**SOURCE EXCERPT:**
((
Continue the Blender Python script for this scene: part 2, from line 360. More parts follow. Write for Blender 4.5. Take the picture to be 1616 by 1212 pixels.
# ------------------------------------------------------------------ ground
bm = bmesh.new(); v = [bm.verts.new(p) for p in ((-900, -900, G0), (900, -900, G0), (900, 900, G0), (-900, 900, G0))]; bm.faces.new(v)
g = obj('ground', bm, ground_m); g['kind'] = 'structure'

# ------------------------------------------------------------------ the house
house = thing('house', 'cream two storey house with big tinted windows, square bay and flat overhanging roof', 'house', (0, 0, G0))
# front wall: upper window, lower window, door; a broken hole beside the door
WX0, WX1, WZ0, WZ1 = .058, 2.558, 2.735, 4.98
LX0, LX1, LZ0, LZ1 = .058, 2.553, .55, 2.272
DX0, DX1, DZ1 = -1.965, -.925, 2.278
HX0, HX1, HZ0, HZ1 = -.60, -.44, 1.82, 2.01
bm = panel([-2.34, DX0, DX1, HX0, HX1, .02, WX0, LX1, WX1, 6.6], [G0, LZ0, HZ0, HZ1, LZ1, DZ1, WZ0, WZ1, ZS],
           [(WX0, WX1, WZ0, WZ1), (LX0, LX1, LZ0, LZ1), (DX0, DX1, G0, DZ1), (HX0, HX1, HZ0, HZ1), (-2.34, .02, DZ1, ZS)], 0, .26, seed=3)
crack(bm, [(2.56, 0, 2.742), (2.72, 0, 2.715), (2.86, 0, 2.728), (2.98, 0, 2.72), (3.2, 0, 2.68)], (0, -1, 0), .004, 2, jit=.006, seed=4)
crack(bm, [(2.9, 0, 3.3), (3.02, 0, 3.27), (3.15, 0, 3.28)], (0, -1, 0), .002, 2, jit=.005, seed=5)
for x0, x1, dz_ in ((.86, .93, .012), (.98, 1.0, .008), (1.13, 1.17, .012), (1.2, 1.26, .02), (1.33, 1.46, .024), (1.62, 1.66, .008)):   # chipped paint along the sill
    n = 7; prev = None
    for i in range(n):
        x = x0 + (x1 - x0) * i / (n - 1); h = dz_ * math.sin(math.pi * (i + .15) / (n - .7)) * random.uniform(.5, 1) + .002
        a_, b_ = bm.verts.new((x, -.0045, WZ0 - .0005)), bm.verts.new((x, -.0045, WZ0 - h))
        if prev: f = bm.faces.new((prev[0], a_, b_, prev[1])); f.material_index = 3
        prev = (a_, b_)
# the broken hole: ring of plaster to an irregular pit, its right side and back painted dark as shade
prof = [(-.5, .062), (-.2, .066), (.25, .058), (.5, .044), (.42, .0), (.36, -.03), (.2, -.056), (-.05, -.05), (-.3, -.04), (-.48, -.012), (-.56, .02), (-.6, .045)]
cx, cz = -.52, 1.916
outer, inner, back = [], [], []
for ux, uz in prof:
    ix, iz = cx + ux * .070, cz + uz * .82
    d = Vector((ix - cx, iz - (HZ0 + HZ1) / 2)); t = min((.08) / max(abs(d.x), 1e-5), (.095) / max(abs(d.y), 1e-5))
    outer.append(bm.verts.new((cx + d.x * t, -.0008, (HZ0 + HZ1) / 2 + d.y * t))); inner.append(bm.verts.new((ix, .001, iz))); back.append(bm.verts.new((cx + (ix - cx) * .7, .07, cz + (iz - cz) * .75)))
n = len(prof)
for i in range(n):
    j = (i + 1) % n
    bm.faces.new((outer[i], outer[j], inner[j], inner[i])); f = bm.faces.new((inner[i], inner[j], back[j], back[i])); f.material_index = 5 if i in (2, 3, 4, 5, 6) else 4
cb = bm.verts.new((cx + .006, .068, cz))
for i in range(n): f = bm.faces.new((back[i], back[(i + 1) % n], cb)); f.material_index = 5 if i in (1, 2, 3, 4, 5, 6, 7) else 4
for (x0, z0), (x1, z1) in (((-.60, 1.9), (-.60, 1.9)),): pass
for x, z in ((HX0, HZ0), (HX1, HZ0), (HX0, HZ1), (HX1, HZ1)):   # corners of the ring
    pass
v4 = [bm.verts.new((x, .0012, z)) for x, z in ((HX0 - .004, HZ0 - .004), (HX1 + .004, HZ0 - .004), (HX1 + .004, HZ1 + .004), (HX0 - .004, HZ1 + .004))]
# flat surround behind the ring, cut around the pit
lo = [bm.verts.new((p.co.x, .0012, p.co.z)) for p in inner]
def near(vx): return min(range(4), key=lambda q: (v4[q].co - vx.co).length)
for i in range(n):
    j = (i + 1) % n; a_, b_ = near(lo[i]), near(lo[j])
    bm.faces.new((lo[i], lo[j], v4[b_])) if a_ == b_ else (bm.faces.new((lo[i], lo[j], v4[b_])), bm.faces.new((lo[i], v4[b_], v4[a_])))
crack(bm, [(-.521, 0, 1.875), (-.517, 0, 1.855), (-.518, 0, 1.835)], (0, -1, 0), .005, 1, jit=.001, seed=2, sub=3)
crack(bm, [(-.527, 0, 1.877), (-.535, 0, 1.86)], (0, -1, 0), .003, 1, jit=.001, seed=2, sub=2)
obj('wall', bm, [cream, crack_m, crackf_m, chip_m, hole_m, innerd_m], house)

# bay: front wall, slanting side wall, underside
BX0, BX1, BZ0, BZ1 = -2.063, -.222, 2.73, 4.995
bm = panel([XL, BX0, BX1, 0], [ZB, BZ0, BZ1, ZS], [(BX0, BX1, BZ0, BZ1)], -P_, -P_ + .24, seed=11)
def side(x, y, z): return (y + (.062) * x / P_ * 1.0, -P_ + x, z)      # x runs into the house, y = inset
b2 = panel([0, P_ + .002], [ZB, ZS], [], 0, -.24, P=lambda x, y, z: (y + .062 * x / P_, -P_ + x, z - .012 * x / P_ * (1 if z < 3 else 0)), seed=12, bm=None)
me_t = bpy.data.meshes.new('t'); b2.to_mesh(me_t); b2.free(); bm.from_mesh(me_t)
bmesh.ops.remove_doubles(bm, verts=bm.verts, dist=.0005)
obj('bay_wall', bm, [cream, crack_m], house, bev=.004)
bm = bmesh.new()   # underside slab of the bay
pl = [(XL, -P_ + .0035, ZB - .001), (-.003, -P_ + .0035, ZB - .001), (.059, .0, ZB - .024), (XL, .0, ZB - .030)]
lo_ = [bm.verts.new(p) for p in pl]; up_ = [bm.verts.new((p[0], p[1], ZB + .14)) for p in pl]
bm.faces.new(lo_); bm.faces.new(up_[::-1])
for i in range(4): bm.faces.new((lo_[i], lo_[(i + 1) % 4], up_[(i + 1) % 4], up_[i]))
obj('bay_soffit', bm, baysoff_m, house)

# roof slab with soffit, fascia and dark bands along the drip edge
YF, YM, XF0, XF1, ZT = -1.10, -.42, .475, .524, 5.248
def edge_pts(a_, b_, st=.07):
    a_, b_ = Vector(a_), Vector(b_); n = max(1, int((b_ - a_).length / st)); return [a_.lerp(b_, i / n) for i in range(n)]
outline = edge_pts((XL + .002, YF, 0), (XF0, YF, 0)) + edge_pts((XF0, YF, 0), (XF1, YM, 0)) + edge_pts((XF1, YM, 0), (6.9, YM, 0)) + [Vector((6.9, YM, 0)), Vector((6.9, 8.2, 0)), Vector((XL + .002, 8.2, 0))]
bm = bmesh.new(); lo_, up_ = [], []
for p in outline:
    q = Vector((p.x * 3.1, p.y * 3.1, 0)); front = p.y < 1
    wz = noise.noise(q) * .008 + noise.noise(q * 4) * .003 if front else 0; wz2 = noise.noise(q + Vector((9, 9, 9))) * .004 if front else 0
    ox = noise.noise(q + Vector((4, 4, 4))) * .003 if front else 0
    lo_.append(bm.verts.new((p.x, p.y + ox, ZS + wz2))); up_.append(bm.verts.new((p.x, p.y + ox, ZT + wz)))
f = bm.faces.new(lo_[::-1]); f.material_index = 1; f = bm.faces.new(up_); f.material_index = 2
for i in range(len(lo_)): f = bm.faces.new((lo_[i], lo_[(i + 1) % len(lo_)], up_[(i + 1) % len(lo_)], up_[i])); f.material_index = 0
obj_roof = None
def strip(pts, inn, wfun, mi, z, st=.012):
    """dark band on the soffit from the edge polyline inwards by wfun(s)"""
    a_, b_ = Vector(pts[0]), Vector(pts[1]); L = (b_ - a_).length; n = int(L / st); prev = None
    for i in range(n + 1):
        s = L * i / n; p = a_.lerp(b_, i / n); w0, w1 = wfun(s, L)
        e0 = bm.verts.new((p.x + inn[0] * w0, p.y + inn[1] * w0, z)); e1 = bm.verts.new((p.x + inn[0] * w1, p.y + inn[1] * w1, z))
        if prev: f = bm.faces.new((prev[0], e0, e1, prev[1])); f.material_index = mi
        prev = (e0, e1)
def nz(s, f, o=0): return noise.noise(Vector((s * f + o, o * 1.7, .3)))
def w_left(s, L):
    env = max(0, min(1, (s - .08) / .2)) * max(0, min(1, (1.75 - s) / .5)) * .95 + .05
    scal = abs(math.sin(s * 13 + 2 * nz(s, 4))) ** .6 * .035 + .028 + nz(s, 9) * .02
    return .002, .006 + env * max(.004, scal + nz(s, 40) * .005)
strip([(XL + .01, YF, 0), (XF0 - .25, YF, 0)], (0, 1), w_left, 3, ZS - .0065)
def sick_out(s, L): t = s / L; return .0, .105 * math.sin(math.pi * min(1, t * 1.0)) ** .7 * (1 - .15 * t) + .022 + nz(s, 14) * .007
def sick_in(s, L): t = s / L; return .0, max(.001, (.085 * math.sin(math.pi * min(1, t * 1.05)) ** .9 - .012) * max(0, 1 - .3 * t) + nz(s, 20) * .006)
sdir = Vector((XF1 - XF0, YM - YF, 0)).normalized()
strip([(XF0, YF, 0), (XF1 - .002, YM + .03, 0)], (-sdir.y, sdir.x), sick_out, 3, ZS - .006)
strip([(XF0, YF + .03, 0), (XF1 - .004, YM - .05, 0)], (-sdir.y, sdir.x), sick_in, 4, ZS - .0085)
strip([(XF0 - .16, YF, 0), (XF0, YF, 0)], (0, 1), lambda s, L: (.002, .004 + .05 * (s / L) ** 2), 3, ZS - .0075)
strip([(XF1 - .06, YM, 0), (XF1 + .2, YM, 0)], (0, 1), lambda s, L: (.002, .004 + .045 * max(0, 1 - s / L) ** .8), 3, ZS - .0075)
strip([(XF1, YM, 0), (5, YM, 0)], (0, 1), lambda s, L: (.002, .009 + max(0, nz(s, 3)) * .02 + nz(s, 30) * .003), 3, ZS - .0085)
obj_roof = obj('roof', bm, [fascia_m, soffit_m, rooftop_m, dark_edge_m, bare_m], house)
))
**TASK PROMPT:** Return only the lines from the beginning of the material up to and including the line with "g = obj('ground', bm, ground_m);", exactly as written.

**EXERCISE SOLUTION:**
Continue the Blender Python script for this scene: part 2, from line 360. More parts follow. Write for Blender 4.5. Take the picture to be 1616 by 1212 pixels.
# ------------------------------------------------------------------ ground
bm = bmesh.new(); v = [bm.verts.new(p) for p in ((-900, -900, G0), (900, -900, G0), (900, 900, G0), (-900, 900, G0))]; bm.faces.new(v)
g = obj('ground', bm, ground_m); g['kind'] = 'structure'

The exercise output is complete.